Auch die Innenverwaltung gibt zu, dass das Modell „methodisch ungeeignet ist, um volkswirtschaftliche oder gar fiskalische Effekte von Sportveranstaltungen für das Land Berlin zu ermitteln“, heißt es in dem Bericht an den Hauptausschuss. Die ausgewiesenen Werte seien daher nicht gleichbedeutend mit einem positiven Effekt auf das Bruttoinlandsprodukt des Landes.

Auch lassen sich daraus keine direkten Aussagen zu den Berliner Steuereinnahmen durch das Turnier treffen. Unter anderem, weil etwa zusätzliche Steuereinnahmen durch mehr Umsatz bei Hotels und Restaurants im Rahmen des Finanzkraftausgleichs in Deutschland „größtenteils abgeschöpft und damit für den Landeshaushalt nicht haushaltswirksam werden“, heißt es in einem Ende 2023 veröffentlichten Bericht der Innenverwaltung zu Sportgroßereignissen.

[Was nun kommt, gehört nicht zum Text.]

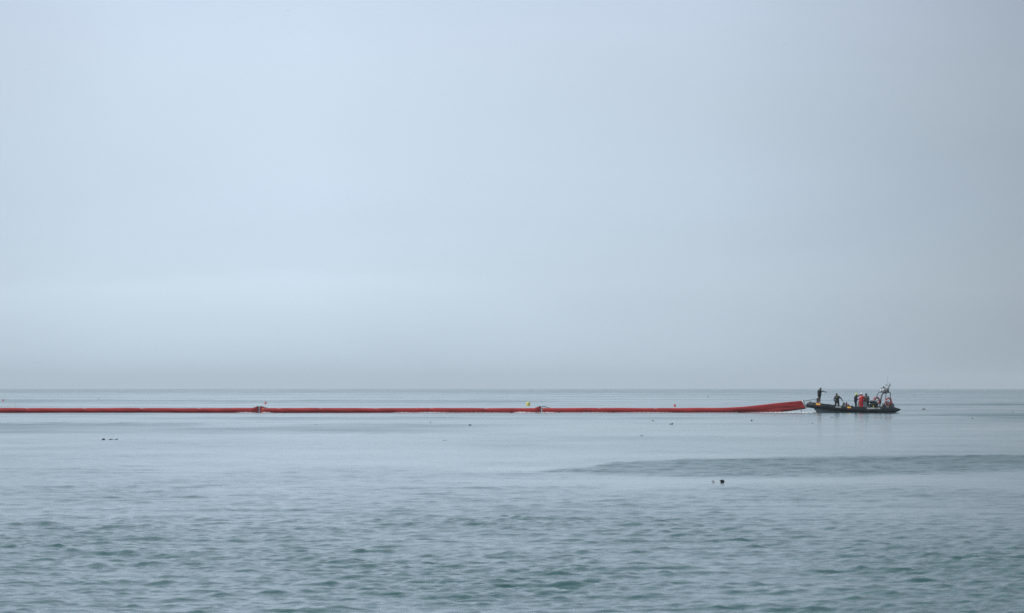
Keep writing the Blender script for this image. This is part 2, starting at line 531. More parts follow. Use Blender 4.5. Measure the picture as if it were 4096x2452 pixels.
    rm = N(t, 'ShaderNodeMath', operation='MULTIPLY_ADD'); rm.inputs[2].default_value = 0.045
    t.links.new(mr.outputs[0], rm.inputs[0]); t.links.new(a.outputs['Fac'], rm.inputs[1])
    t.links.new(rm.outputs[0], bs.inputs['Roughness'])
    st = N(t, 'ShaderNodeMath', operation='MULTIPLY_ADD'); st.inputs[1].default_value = 0.26; st.inputs[2].default_value = 0.02
    t.links.new(a.outputs['Fac'], st.inputs[0]); t.links.new(st.outputs[0], bn.inputs['Strength'])
    t.links.new(ad.outputs[0], bn.inputs['Height']); t.links.new(bn.outputs[0], bs.inputs['Normal'])
    o = link_mesh('water', me, m)
    tag(o, 'calm grey blue sea with wind ruffled patches', None, None, 'structure')
build_sea()

# ------------------------------------------------------------------ haze
HAZE = True
if HAZE:
    hv, hf = [], []
    x0, x1, y0, y1, z0, z1 = -9000, 9000, -130, 14500, -1.6, 47.0
    hv = [(x, y, z) for x in (x0, x1) for y in (y0, y1) for z in (z0, z1)]
    hf = [(0, 1, 3, 2), (4, 6, 7, 5), (0, 4, 5, 1), (2, 3, 7, 6), (0, 2, 6, 4), (1, 5, 7, 3)]
    hm = bpy.data.materials.new('pale_haze'); hm.use_nodes = True
    ht = hm.node_tree; ht.nodes.clear()
    ho = N(ht, 'ShaderNodeOutputMaterial')
    hp = N(ht, 'ShaderNodeVolumePrincipled')
    hp.inputs['Color'].default_value = (0.90, 0.95, 1.0, 1)
    hp.inputs['Density'].default_value = 0.000085
    hp.inputs['Anisotropy'].default_value = 0.0
    ht.links.new(hp.outputs[0], ho.inputs['Volume'])
    h = obj('haze', (hv, hf), hm, None, False)
    tag(h, 'pale sea haze that fades the horizon', None, None, 'stuff')

# ------------------------------------------------------------------ floating barrier
YB = 450.0
MPP = YB / FPX                         # metres per photograph pixel there
def bx(px): return (px - 2048) * MPP
def bz(py): return P(2048, py, YB).z
TUBE_R, TUBE_Z = 0.29, 0.185

def loft(rings, close=True):
    n, k = len(rings), len(rings[0])
    V = [p for r in rings for p in r]
    F = []
    for i in range(n - 1):
        for j in range(k):
            F.append((i * k + j, i * k + (j + 1) % k, (i + 1) * k + (j + 1) % k, (i + 1) * k + j))
    F.append(tuple(range(k)))
    F.append(tuple((n - 1) * k + j for j in range(k)))
    return V, F

def barrier(px0, px1, flat0, flat1, tow, label, tucks):
    root = thing('floating_barrier', label, 'floating barrier', (bx((px0 + px1) / 2), YB, 0), 0, 'red barrier sections joined end to end')
    ox = root.location.x
    rnd = random.Random(int(px0) + 5)
    step = 3.0
    n = int((px1 - px0) / step)
    rings, sk_top, sk_bot = [], [], []
    K = 28
    for i in range(n + 1):
        px = px0 + (px1 - px0) * i / n
        f = 0.0
        if flat0: f = max(f, 1 - min(1, (px - px0) / 24))
        if flat1: f = max(f, 1 - min(1, (px1 - px) / 26))
        f = f * f * (3 - 2 * f) * 0.4 + f * 0.6
        a = TUBE_R * (1 + f * 0.55); b = TUBE_R * (1 - f) + 0.03 * f
        cz = TUBE_Z
        wav = 0.010 * math.sin(px * 0.013 + px0) + 0.006 * math.sin(px * 0.041)
        pinch = 1.0; crease = 0.0
        for t in tucks:
            d = (px - t) / 7.0
            pinch -= 0.15 * math.exp(-d * d)
            crease += math.exp(-((px - t - 3) / 3.0) ** 2) * 0.05
        shear = 0.0
        sb = -0.5
        if tow:
            top = np.interp(px, [2600, 2882, 2930, 2967, 3020, 3080, 3140, 3204], [1631.7, 1631.2, 1629.6, 1627.4, 1621.6, 1614.9, 1608.6, 1602.4])
            fold = np.interp(px, [2600, 2882, 2981, 3080, 3165, 3204], [1653.5, 1653, 1646.3, 1635.6, 1626.6, 1622.2])
            bot = np.interp(px, [2600, 2960, 3122, 3204], [1669, 1668, 1647.2, 1633.8])
            q = sstep(2880, 3190, np.array(px)).item()
            a = (bz(top) - bz(fold)) / 2
            cz = (bz(top) + bz(fold)) / 2
            b = TUBE_R * (1 - 0.86 * q)
            sb = bz(bot)
            shear = 0.60 * sstep(3090, 3200, np.array(px)).item()
        zt = cz + a
        ring = []
        for k in range(K):
            an = 2 * math.pi * k / K
            yy, zz = math.cos(an), math.sin(an)
            w = 0.012 * math.sin(an * 3 + px * 0.05) * (1 - f)
            z = cz + (a * pinch) * zz + wav
            y = -b * pinch * yy + w - crease * max(0, zz) * max(0, yy)
            if f > 0: z += crease * 0
            ring.append((bx(px) - ox + shear * (zt - z), y, z))
        rings.append(ring)
        if i % 3 == 0 or i == n:
            fz = cz - a * 0.9 + wav
            sk_top.append((bx(px) - ox + shear * (zt - fz), fz)); sk_bot.append((bx(px) - ox + shear * (zt - sb), sb))
    obj('float_tube', loft(rings), M['boom'], root)
    V, F = [], []
    for (xa, za), (xb, zb) in zip(sk_top, sk_bot):
        y = 0.02 * math.sin(xa * 2.1)
        V += [(xa, y - 0.012, za), (xb, y * .5 - 0.012, zb), (xb, y * .5 + 0.012, zb), (xa, y + 0.012, za)]
    for i in range(len(sk_top) - 1):
        for j in range(4):
            F.append((4 * i + j, 4 * i + (j + 1) % 4, 4 * i + 4 + (j + 1) % 4, 4 * i + 4 + j))
    F += [(0, 1, 2, 3), tuple(4 * (len(sk_top) - 1) + j for j in range(4))]
    obj('skirt', (V, F), M['skirt'], root)
    ch = obj('ballast_chain', sweep([(x, 0, z - 0.015) for x, z in sk_bot[::2]] + [(sk_bot[-1][0], 0, sk_bot[-1][1] - 0.015)], 0.022, 6), M['boomdark'], root)
    # end connectors; an added dark strip draws the fold line up the raised fabric
    for end, px, sgn in ((flat0, px0, -1), (flat1, px1, 1)):
        if not end: continue
        x = bx(px) - ox
        obj('end_connector', rbox((x + sgn * 0.035, 0, 0.12), (0.07, 0.10, 1.02), 0.008), M['plate'], root, False)
        for k in range(7):
            obj('bolt', rbox((x + sgn * 0.035, -0.056, -0.05 + 0.1 * k), (0.03, 0.016, 0.035), 0.0), M['frame'], root, False)
        pk = TUBE_Z + TUBE_R * 1.55
        dx = (-sgn) * (0.62 if sgn > 0 else 0.80)
        obj('dark_fold_strip', sweep([(x, 0, pk + 0.012), (x + dx * 0.3, 0, pk - 0.035), (x + dx, -0.02, TUBE_Z + TUBE_R + 0.0)], [0.045, 0.042, 0.018], 8), M['boomdark'], root)
    if tow:
        # slanted white end bar
        A, B = P(3208, 1600.5, YB) - Vector((ox, YB, 0)), P(3227, 1630.8, YB) - Vector((ox, YB, 0))
        A.y = B.y = 0
        obj('end_bar', sweep([A, B], 0.05, 8), M['white'], root)
        off = Vector((-0.10, 0, 0))
        obj('bolt_strip', sweep([A + off, B + off + Vector((0, 0, 0.02))], 0.035, 6), M['plate'], root)
        obj('end_edge', sweep([A + Vector((0.085, 0, 0.01)), B + Vector((0.085, 0, -0.01))], 0.03, 6), M['boomdark'], root)
        c0 = P(3205, 1632, YB) - Vector((ox, YB, 0)); c0.y = -0.03
        c1 = P(3204.5, 1652, YB) - Vector((ox, YB, 0)); c1.y = -0.03
        obj('hanging_weight', merge(sweep([c0, c0.lerp(c1, .5), c0.lerp(c1, .75), c1], [0.05, 0.022, 0.045, 0.05], 8),
                                    sweep([c0 + Vector((-.05, 0, .02)), c0 + Vector((.10, 0, .05))], 0.035, 6)), M['boomdark'], root)
        w0 = P(3199, 1633.5, YB) - Vector((ox, YB, 0))
    else:
        pass
    return root

T0 = [108 + 229.5 * k for k in range(-1, 4)]
barrier(-420, 1034.5, False, True, False, 'red floating barrier section running off the left edge of the picture', [t for t in T0])
sec2 = barrier(1040.5, 2163, True, True, False, 'middle red floating barrier section between the two grey joints, yellow buoy behind it', [1115, 1281, 1503, 1725, 1943])
sec3 = barrier(2169.5, 3204, True, False, True, 'red floating barrier section whose raised end is towed by the boat', [2395, 2620])
def valve(parent, px, py, r, m):
    ox = parent.location.x
    p = P(px, py, YB)
    vf = lathe([(0.0, 0), (r * .7, .0), (r, -.02), (r, -.07), (r * .8, -.09)], 14)
    mt = Matrix.Translation((p.x - ox, -0.24, p.z)) @ Matrix.Rotation(R(90), 4, 'X')
    obj('handle_patch', xf(vf, mt), m, parent)
valve(sec2, 1054, 1635.2, 0.10, M['patch'])
valve(sec3, 2175.5, 1635.5, 0.055, M['patch'])

# ------------------------------------------------------------------ boat
BC = P(3414, 1650, 449.0); BC.z = 0.0
PHI = R(12)
KX = 4.958
MB = 449.0 / FPX
def cz_(cy): return P(2048, 1480 + cy / KX, 449.0).z
def lx_(cx, ly):
    X = (3180 + cx / KX - 3414) * MB
    return (X + ly * math.sin(PHI)) / math.cos(PHI)
boat = thing('rigid_inflatable_boat', 'black rigid inflatable boat with grey hull and white lettering, towing the red barrier', 'boat', BC, PHI)
BM = Matrix.Translation(BC) @ Matrix.Rotation(PHI, 4, 'Z')

def tube_z(lx): return float(np.interp(lx, [-4.75, -4.0, -3.0, -2.0, -1.0, 1.2, 4.3, 5.0], [.80, .715, .58, .465, .37, .29, .275, .34]))
TR = 0.29
half = [(4.81, -1.12, .05), (4.73, -1.12, .09), (4.47, -1.12, .19), (4.27, -1.12, .275), (4.15, -1.12, TR)]
half += [(x, -1.12, TR) for x in np.linspace(4.0, -1.8, 24)]
half += [(-2.2, -1.11, TR), (-2.6, -1.07, TR), (-3.0, -1.02, TR), (-3.4, -.94, TR), (-3.8, -.82, TR), (-4.15, -.67, TR), (-4.46, -.49, TR), (-4.70, -.29, TR), (-4.82, -.12, TR), (-4.85, 0, TR)]
path = [Vector((x, y, tube_z(x))) for x, y, r in half] + [Vector((x, -y, tube_z(x))) for x, y, r in half[-2::-1]]
rads = [r for *_, r in half] + [r for *_, r in half[-2::-1]]
obj('inflatable_tube', sweep(path, rads, 24), M['rubber'], boat)
PORT = path[4:len(half)]
def tube_pt(lx, al, off=0.006):
    """point on the outer face of the port tube"""
    for a, b in zip(PORT, PORT[1:]):
        if b.x <= lx <= a.x:
            t = (a.x - lx) / (a.x - b.x)
            c = a.lerp(b, t); d = (b - a).normalized(); break
    else:
        c = PORT[0]; d = Vector((-1, 0, 0))
    nrm = Vector((-d.y, d.x, 0)).normalized()
    if nrm.y > 0: nrm = -nrm
    up = nrm.cross(d).normalized()
    if up.z < 0: up = -up
    return c + (nrm * math.cos(al) + up * math.sin(al)) * (TR + off)
def tube_patch(l0, l1, a0, a1, off, nx=8, na=6):
    V = [tube_pt(l0 + (l1 - l0) * i / nx, a0 + (a1 - a0) * j / na, off) for i in range(nx + 1) for j in range(na + 1)]
    F = [(i * (na + 1) + j, i * (na + 1) + j + 1, (i + 1) * (na + 1) + j + 1, (i + 1) * (na + 1) + j) for i in range(nx) for j in range(na)]
    return V, F
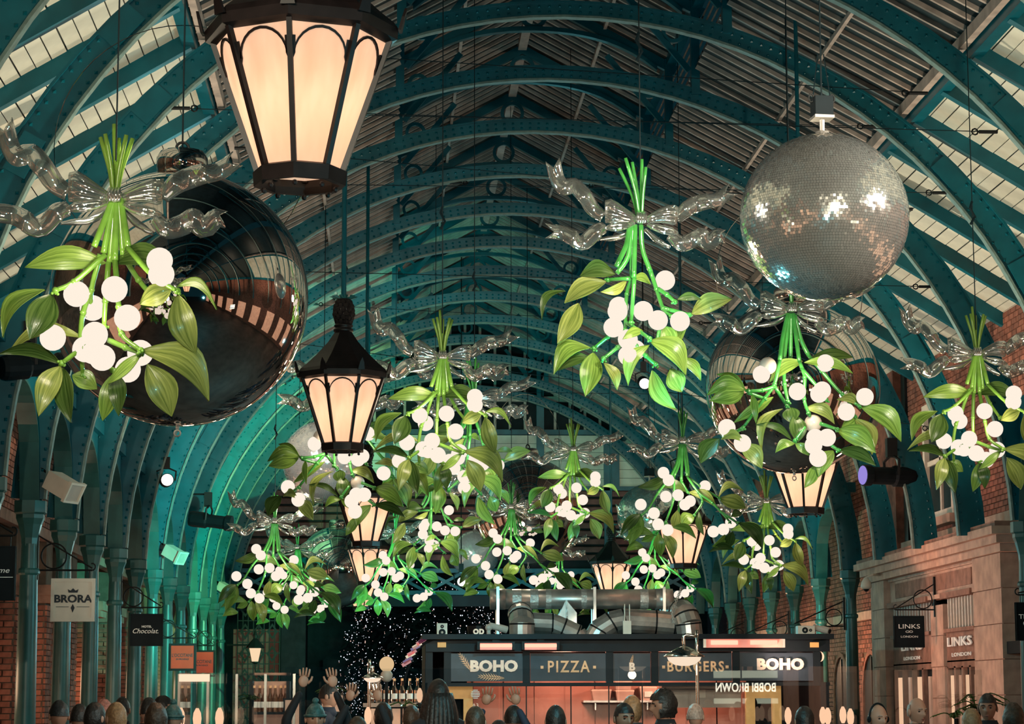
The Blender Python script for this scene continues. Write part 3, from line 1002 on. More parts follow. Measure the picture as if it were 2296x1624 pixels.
def make_lantern(label, group):
    t = thing('hanging_lantern', label, 'lantern', group=group)
    bar_m = MB().bar(pt8(0, -.02, .004), pt8(0, 1.02, .004), .022, .022, up=(math.cos(c8[0]), math.sin(c8[0]), 0)).mesh('frame_bar', M_BROWNIRON)
    a, b, c, d = pt8(7, 0, -.006), pt8(0, 0, -.006), pt8(0, 1, -.006), pt8(7, 1, -.006)
    nn = Vector((.004, 0, 0))
    pane_m = MB().add([a, b, c, d, a - nn, b - nn, c - nn, d - nn], [(0, 1, 2, 3), (7, 6, 5, 4), (0, 4, 5, 1), (1, 5, 6, 2), (2, 6, 7, 3), (3, 7, 4, 0)]).mesh('pane', M_LGLASS)
    # arched tracery near the head of a pane, in the pane's own plane
    mid0, mid1 = (a + b) / 2, (c + d) / 2
    vdir = (mid1 - mid0).normalized()
    udir = (b - a).normalized()
    nd = udir.cross(vdir)
    hl = (mid1 - mid0).length
    half = lambda v: ((b - a).length * (1 - v / hl) + (c - d).length * v / hl) / 2
    vs0 = hl - .125
    inner, outer = [], []
    for i in range(13):
        ang = math.pi * i / 12
        hw = half(vs0) - .012
        inner.append((hw * math.cos(ang) * .97, vs0 + .108 * math.sin(ang)))
        outer.append((hw * math.cos(ang) * 1.03, vs0 + .120 * math.sin(ang)))
    tra_m = MB().ring(inner, outer, .012, (mid0 - nd * .004, udir, vdir, nd), closed=False)
    for sgn in (1, -1):                                     # solid webs beside the bars
        tra_m.prism([(sgn * half(vs0), vs0 - .06), (sgn * (half(vs0) - .018), vs0 + .0), (sgn * (half(hl) - .028), vs0 + .07), (sgn * half(hl), vs0 + .07)][::sgn], .012, (mid0 - nd * .004, udir, vdir, nd))
    tra_m = tra_m.mesh('arch_tracery', M_BROWNIRON)
    for j in range(8):
        rz = 2 * math.pi * j / 8
        link('pane', pane_m, t, None, (0, 0, rz))
        link('frame_bar', bar_m, t, None, (0, 0, rz))
        link('arch_tracery', tra_m, t, None, (0, 0, rz))
    put('bottom_ring', MB().lathe([(.166, -.03), (.19, -.03), (.195, .03), (.175, .04), (.166, .0), (.166, -.03)], 8, ph=.5, cap=False), M_BROWNIRON, t)
    stud_m = MB().sphere((0, 0, 0), .012, 6, 4).mesh('stud', M_BROWNIRON)
    for j in range(8):
        q = pt8(j, 0, .0)
        link('stud', stud_m, t, (q.x * .86, q.y * .86, -.045))
    put('roof', MB().lathe([(.35, .57), (.4, .585), (.405, .63), (.385, .66), (.33, .705), (.24, .79), (.14, .9), (.085, .98), (.07, 1.0)], 8, ph=.5), M_BROWNIRON, t)
    ear = MB().prism([(-.03, 0), (.03, 0), (.018, .06), (.0, .1), (-.018, .06)], .012, ((.405, 0, .62), (0, 1, 0), (.25, 0, 1), (1, 0, 0))).mesh('ear', M_BROWNIRON)
    for j in range(8):
        link('ear', ear, t, None, (0, 0, c8[j]))
    put('neck', MB().lathe([(.075, .99), (.085, 1.0), (.085, 1.02), (.065, 1.03), (.08, 1.04), (.08, 1.055), (.06, 1.07)], 14), M_BROWNIRON, t, True)
    pn = MB()
    nr, na = 6, 10
    for i in range(nr):                                     # pineapple finial: rows of scales
        zz = 1.085 + i * .032
        rad = .05 + .042 * math.sin(math.pi * (i + .9) / (nr + .8))
        for j in range(na):
            a_ = 2 * math.pi * (j + (i % 2) * .5) / na
            pn.sphere((rad * .82 * math.cos(a_), rad * .82 * math.sin(a_), zz), .027, 5, 4, sc=(1, 1, 1.15))
    pn.lathe([(.05, 1.06), (.08, 1.12), (.085, 1.19), (.06, 1.28)], 10)
    put('pineapple_finial', pn, M_BROWNIRON, t)
    lf = MB()
    for j in range(10):
        a_ = 2 * math.pi * j / 10
        dr = Vector((math.cos(a_), math.sin(a_), 0))
        sd = Vector((-math.sin(a_), math.cos(a_), 0))
        b0 = dr * .03 + Vector((0, 0, 1.27))
        lf.add([b0 - sd * .02, b0 + sd * .02, dr * .08 + sd * .012 + Vector((0, 0, 1.31)), dr * .125 + Vector((0, 0, 1.3)), dr * .08 - sd * .012 + Vector((0, 0, 1.31)), b0 + Vector((0, 0, -.02))], [(0, 1, 2, 3, 4), (0, 5, 1)])
    put('finial_leaves', lf, M_COLUMN, t)
    put('bulb', MB().sphere((0, 0, .36), .05, 10, 7, sc=(1, 1, 1.3)), glow('lamp_bulb', (1, .8, .55), 6, False), t, True)
    return t


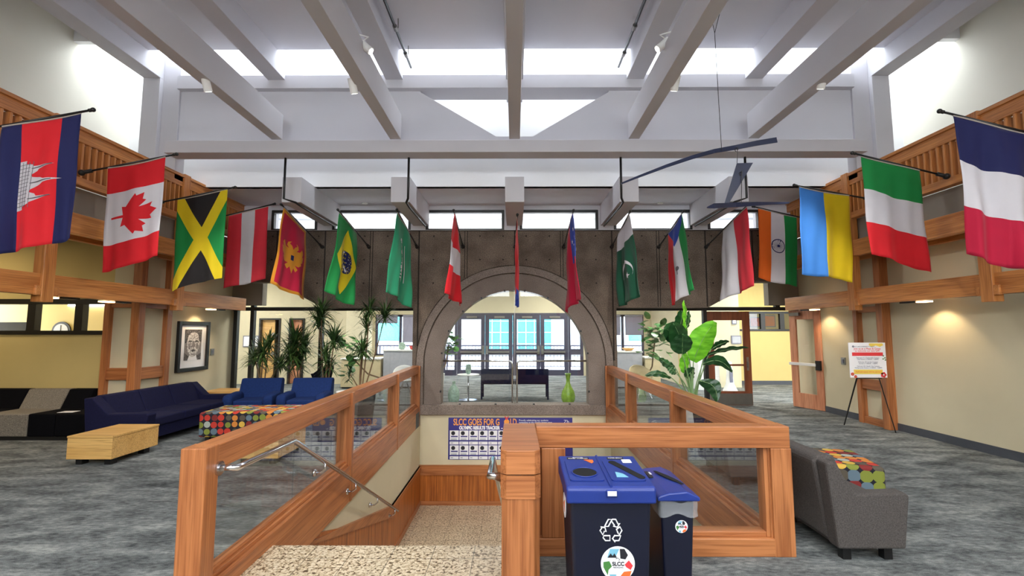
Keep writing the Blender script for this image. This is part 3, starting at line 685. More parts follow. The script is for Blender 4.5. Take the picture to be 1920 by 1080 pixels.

Innensenatorin Iris Spranger (SPD) selbst hatte die Annahme von 600 Millionen Euro Wertschöpfung zum Turnierstart als „konservativ“ bezeichnet. Fest steht hingegen, was Berlin für die Austragung des Turniers gezahlt hat: Insgesamt belaufen sich die Kosten für das Land auf knapp 84 Millionen Euro.